▶ **Data extract**:
# # # #
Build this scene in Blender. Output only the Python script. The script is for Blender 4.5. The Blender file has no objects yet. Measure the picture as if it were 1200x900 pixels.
# # # #
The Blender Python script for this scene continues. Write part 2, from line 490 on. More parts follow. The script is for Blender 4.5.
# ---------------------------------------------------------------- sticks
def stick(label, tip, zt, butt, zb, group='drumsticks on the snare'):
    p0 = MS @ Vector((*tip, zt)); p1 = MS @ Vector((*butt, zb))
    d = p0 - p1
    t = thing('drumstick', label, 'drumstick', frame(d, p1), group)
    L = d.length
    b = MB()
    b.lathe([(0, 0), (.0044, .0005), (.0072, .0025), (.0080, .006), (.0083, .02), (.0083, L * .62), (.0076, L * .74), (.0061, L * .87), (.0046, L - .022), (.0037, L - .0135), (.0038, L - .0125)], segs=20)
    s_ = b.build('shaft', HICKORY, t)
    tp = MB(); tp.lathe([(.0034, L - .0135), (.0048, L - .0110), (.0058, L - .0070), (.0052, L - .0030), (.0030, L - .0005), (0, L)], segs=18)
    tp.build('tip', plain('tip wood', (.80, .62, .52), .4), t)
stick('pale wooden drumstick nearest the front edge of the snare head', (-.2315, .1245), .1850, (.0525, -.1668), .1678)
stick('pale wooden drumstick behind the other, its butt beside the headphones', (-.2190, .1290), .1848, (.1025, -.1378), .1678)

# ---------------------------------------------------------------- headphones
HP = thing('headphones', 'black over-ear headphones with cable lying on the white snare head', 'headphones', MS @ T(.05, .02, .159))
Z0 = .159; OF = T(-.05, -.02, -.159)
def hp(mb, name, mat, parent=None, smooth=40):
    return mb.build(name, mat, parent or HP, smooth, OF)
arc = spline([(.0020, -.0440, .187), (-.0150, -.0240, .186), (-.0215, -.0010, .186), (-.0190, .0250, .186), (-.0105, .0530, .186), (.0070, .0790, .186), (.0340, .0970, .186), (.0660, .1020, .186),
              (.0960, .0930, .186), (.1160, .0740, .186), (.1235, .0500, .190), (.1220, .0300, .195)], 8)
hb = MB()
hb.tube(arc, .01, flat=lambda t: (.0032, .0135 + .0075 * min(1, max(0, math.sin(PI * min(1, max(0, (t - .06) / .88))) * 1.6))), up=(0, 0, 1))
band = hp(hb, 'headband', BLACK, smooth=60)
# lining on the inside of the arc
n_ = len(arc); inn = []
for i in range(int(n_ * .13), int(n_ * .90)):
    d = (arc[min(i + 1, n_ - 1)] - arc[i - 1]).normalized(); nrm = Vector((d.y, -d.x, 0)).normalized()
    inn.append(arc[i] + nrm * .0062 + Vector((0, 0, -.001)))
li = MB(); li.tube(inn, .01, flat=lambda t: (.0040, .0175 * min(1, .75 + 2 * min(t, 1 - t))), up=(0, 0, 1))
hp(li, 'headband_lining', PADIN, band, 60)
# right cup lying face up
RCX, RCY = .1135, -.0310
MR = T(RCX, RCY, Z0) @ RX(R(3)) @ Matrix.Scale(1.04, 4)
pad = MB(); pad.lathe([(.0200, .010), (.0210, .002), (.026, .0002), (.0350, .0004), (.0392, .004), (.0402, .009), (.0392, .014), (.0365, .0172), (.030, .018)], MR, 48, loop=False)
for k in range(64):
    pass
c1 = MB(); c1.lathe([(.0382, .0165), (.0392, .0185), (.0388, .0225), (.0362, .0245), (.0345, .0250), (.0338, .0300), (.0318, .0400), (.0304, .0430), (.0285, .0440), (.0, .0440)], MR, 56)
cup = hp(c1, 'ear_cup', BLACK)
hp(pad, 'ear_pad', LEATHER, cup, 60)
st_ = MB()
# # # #
▶ **Stated exercise**: Filter the listing above by the word "Blender"; copy each line that passes.

▶ **Written response**:
Build this scene in Blender. Output only the Python script. The script is for Blender 4.5. The Blender file has no objects yet. Measure the picture as if it were 1200x900 pixels.
The Blender Python script for this scene continues. Write part 2, from line 490 on. More parts follow. The script is for Blender 4.5.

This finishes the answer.